夜中にやっているTVアニメ「平家物語」に惹かれています。
「鬼滅の刃」のアニメーションも圧巻なのだけれど、この「平家物語」の静かな映像の美しさに見入ってしまいます。
正面性のある構図で背景が描かれ、輪郭線は描かず色彩のグラデーションだけで事物の姿かたちと奥行き感を表現し、幽玄なのです。
ちょうど大河ドラマでも同時代が舞台になっていますね。(しかも鎌倉にちょうど設計の仕事があるという幸せ。

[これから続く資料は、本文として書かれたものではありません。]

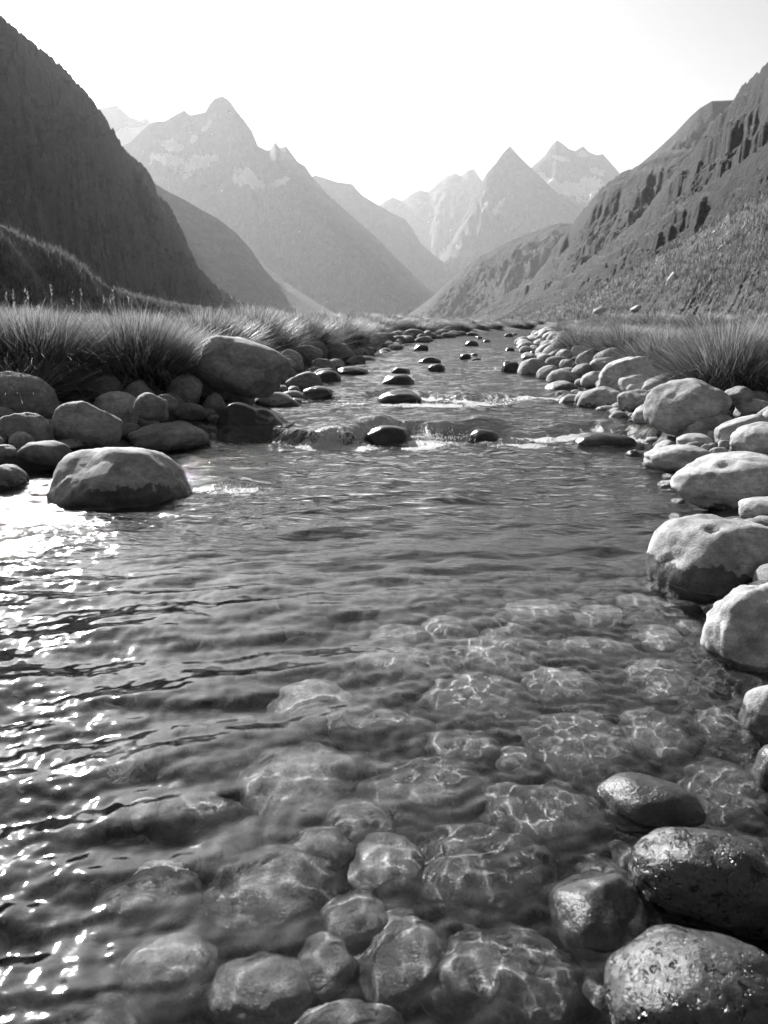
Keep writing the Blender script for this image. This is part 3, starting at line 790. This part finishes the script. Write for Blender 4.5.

通うぞ~ 笑)
平家について思いを馳せると、ぼくにとって外せないのが「平家納経」絵巻です。
隆盛を極める平家一門が厳島神社に奉納した「平家物語」絵巻は、一流の絵師や作家によってつくられています。
美の極み。
最初にその存在を知ったのは、画家・有元利夫がエッセイのなかで、平家納経を「汲めども尽きぬ源泉」と評したことを読んだのがきっかけでした。
有元はピエロ・デッラ・フランチェスカなどのルネサンスの古画に影響を受けた画風で有名ですが、その簡素古朴な画風と、平家納経の画風は、どこかで響き合うところがあるのでしょうか。
学生時代にぼくが建築学を通して学んだのは、ひたすら幾何学を出発点とした造形だったように思います。
幾何学から遠く離れた「平家納経」の画風をどのように理解したらよいのかわからないけれど、心の奥底で明滅し続ける存在です。
写真は小松茂美著「平家納経」より。